One of the problems of being small is that unless I am very careful most hats make me look like a mushroom. I looked more like a toadstool in the first hat I wore to Ascot – that sounds as if I go to Ascot ever year. I don't. I've only ever been once and that was by mistake. I was writing about David Shilling, the hat-designer, whose career took off when his larger-than-life mother went to Royal Ascot one year wearing one of his creations, a giant cup-and-saucer. It was ridiculous but it made the front page of every newspaper and thereafter, every June, Mrs Shilling would descend on Berkshire in a series of preposterous chapeaux that required not just courage but pretty powerful muscles to carry them off. One year I remember it was a fluffy bunny eating a four-foot high carrot. Some rabbit, some neck.

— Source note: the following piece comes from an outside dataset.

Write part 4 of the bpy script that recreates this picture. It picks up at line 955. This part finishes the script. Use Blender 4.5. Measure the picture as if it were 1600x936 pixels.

Anyway, there I was in David Shilling's London salon questioning him narrowly about good taste and motherly love when in walks this trés chic French woman looking for an Ascot hat. We get talking. She asks if I'm doing anything next Tuesday, Ladies' Day. As a matter of fact I'm not, I say. In that case, enquires Madame Champetier de Ribes, would I consider accompanying her party to the races because one of their number has dropped out at the last minute.

There is a small snag. I would have to pretend to be Princess something-or-other because she will not have time to change the tickets. David Shilling graciously kits me out in a toadstool hat and off I go. If only I could tell you that the glorious day I had, drinking champagne in a box with various Dukes of this and Counts of that, was the highlight of my humdrum life.

Alas it wasn't. They were charming, they were courteous, but my golly they were dull. They didn't even watch the races. They just paraded up and down in their finery looking for people they knew.

My pink hat doesn't make me look like a mushroom because it was designed by Gabriela Ligenza, a friend who has my best interests at heart. Vogue magazine once featured her best-ever hat on its cover. It looked as if you were walking through a cloud full of butterflies, the butterflies attached by invisible wires. It only worked if you were tall. On me, it would have looked like wasps clustered round a marmalade jar.

Hats are expensive but they're worth it. "Why," asked my friend's aunt of the hat assistant at Harvey Nichols, "does this hat with 42 pink roses on the brim cost £250, whereas this one with a single white rose costs £700?"

The assistant sniffed. "Madam is paying for the restraint," she said.